If you want to be taken seriously, you have to make jokes about Apple. Because if you don't, then who are you?

That, at least, seems to have been the dominant advertising trope of recent years.

Samsung, Microsoft, Nokia have all risen to vast heights by mocking Cupertino's self-righteousness -- or at least its products, so beloved by so many, but allegedly so inferior.

Why, though, would a ride-sharing service believe that it, too, should drive down this merry lane?

This is technology. "Why" doesn't matter as much as, well, "How much."

So here we have a man who doesn't dress like Apple's Jony Ive, but makes a passable impersonation at his voice.

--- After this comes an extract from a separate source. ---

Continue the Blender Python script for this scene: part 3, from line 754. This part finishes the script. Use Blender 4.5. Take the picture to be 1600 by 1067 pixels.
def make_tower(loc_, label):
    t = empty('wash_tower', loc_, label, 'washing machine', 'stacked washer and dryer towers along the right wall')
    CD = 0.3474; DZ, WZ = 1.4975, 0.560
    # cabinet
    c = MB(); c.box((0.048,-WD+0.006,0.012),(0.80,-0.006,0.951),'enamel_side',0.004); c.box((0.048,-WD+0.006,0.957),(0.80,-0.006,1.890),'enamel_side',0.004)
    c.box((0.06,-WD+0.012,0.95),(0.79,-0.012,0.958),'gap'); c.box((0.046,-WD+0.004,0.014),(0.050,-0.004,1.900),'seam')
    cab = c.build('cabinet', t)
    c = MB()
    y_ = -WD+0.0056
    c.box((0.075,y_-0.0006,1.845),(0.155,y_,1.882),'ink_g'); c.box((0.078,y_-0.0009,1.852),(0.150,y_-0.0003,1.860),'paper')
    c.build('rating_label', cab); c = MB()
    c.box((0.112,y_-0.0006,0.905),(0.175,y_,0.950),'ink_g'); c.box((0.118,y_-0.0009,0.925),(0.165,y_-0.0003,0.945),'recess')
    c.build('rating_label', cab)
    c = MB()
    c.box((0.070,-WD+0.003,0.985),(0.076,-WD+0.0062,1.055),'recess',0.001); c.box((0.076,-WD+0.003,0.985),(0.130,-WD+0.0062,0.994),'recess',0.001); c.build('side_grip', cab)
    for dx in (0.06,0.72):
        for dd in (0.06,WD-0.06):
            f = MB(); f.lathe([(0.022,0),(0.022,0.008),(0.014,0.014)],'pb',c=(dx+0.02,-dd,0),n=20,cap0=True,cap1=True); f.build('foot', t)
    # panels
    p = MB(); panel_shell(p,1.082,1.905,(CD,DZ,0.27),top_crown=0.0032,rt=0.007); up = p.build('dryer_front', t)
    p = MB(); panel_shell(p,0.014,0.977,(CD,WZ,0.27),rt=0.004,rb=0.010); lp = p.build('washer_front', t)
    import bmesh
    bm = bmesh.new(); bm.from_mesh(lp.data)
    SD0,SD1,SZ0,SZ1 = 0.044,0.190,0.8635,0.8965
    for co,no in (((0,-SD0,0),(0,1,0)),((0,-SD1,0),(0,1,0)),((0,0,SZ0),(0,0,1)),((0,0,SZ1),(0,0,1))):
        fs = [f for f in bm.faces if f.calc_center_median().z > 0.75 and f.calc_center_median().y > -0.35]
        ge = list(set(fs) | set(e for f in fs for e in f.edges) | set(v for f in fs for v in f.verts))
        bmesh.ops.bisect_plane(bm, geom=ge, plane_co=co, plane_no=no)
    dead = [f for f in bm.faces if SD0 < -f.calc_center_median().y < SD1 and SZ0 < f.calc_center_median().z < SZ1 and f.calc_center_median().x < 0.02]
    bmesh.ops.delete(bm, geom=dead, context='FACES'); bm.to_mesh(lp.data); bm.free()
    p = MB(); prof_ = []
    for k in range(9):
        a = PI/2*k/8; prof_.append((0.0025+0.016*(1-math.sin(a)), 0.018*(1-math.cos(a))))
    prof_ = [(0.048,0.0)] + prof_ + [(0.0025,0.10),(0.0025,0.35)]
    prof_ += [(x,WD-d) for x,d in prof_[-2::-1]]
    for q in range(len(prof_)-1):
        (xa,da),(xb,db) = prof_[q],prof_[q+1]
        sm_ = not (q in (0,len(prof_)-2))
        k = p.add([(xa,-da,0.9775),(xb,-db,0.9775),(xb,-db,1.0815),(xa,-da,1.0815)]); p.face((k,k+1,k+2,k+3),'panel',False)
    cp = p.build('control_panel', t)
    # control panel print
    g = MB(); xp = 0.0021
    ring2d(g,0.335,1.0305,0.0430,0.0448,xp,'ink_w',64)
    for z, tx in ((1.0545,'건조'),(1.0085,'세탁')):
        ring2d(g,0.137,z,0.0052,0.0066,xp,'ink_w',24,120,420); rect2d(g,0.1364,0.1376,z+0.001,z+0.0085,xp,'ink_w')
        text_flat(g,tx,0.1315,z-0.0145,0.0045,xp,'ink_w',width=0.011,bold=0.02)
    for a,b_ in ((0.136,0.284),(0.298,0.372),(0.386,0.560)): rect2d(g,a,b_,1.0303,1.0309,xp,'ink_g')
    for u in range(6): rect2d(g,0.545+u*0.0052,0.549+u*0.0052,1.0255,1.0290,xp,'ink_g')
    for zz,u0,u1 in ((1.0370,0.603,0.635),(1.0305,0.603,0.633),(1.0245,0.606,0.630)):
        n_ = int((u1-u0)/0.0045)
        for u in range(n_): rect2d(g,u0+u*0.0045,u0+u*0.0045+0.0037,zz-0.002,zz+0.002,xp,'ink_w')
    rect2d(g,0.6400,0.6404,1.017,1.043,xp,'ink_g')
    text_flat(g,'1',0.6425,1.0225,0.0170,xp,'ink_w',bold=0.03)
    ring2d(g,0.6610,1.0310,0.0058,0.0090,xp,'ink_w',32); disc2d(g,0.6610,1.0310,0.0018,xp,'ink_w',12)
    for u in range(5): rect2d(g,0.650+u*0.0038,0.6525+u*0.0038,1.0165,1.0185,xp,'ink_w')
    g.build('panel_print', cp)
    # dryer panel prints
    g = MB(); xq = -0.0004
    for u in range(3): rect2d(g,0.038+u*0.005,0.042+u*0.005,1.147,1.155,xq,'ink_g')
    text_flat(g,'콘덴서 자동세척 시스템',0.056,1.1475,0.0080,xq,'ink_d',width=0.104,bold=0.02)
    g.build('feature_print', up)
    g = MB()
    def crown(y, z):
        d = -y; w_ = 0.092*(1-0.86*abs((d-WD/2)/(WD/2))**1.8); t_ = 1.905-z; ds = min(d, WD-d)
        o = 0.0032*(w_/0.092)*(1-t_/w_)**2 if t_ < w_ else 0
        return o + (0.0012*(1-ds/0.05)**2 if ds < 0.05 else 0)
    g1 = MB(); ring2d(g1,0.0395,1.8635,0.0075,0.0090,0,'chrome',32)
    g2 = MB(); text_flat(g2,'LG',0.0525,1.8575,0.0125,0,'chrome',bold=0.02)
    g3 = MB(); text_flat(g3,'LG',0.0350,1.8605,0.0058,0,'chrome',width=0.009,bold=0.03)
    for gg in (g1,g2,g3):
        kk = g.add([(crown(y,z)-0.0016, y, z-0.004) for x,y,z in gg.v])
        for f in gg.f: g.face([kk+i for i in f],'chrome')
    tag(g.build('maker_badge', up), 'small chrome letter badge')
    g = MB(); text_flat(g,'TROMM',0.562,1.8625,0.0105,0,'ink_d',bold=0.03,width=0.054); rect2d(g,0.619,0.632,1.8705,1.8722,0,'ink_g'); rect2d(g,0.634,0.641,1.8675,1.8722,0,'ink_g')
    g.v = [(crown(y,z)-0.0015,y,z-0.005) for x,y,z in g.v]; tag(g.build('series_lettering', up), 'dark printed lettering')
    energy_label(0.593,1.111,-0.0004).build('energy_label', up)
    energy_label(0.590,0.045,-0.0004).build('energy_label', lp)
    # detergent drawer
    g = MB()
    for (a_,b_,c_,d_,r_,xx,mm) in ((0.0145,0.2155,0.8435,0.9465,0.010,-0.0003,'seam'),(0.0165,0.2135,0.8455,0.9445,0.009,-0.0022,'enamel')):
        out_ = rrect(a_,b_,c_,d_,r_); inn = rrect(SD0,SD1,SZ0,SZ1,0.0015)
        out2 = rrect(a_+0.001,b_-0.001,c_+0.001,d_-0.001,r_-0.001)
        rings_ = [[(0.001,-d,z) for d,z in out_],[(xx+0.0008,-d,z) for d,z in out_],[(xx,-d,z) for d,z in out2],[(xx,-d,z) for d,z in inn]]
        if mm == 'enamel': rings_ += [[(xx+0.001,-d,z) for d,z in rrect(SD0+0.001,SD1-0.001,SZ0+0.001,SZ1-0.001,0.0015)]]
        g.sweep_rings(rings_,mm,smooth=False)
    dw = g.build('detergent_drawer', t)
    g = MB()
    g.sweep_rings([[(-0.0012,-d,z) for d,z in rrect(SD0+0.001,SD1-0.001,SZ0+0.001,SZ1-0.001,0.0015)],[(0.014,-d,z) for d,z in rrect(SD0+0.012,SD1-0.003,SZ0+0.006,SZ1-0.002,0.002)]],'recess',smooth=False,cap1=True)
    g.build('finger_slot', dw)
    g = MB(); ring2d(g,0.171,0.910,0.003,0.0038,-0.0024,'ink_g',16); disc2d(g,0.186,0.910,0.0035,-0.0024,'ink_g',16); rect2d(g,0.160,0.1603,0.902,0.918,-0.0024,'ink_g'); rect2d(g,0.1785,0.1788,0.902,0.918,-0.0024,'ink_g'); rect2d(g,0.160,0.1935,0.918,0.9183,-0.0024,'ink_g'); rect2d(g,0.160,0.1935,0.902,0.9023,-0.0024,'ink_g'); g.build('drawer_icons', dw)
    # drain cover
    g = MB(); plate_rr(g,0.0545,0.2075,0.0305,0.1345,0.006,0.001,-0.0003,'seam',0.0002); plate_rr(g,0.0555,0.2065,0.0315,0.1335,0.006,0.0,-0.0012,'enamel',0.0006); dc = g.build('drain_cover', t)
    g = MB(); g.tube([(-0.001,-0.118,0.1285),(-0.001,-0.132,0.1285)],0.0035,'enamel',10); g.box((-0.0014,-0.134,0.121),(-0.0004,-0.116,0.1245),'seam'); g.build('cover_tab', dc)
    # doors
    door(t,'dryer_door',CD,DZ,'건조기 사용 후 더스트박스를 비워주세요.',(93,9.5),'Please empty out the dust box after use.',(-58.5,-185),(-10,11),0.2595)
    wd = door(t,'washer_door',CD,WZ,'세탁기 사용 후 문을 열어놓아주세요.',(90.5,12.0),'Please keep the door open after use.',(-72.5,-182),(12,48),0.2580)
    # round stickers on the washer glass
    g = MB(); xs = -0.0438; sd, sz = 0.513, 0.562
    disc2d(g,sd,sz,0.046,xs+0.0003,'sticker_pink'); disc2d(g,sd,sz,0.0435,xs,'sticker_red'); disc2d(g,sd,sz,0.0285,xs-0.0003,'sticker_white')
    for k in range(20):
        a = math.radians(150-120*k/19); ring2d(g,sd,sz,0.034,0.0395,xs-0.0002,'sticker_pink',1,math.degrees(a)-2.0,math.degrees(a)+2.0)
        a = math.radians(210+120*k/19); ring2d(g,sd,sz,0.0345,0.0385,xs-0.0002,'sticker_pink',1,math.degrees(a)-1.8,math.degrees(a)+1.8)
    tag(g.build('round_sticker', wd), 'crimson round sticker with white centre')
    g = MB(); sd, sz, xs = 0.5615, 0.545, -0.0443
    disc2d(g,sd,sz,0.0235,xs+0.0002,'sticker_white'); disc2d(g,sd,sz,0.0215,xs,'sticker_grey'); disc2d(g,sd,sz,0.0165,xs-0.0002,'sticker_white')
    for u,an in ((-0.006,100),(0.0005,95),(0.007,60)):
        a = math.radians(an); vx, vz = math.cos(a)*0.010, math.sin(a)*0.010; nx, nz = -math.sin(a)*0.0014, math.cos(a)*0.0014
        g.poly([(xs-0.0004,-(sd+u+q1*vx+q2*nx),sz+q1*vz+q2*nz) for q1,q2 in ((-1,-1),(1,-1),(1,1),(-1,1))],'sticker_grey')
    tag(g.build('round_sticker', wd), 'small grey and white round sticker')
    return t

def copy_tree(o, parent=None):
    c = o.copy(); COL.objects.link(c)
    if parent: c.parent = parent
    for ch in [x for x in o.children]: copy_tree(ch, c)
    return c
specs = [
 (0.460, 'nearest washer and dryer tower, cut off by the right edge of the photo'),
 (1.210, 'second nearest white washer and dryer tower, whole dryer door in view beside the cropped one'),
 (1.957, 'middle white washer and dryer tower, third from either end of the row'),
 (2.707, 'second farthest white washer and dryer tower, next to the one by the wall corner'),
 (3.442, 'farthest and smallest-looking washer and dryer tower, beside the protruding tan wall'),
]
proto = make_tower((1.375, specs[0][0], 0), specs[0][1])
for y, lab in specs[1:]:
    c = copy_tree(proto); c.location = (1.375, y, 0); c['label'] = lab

His aim is to show that Lyft's new pink car mustache is so much more technically advanced than its previous versions.

It's more "intuitive" and "elegant" than the 1.0 version. The designers allegedly examined everything from the pinkness of each hair to the curvature of every mustache tip.

It even has a new clip-on system that "sets a new standard for mustache-vehicle interfacing."

It's all mild fun in its way. But what might it do for the Lyft brand?

I've always thought the pink mustaches tend to touch tackiness, as if the cars that sport them have just been to an especially raucous bachelorette party in Hackensack, NJ, that involved a communal waxing.

But the heavy Lyfters must have had some amusement making this opus.

They should only hope that Apple hasn't secretly patented "ad with man talking in English accent against a white background."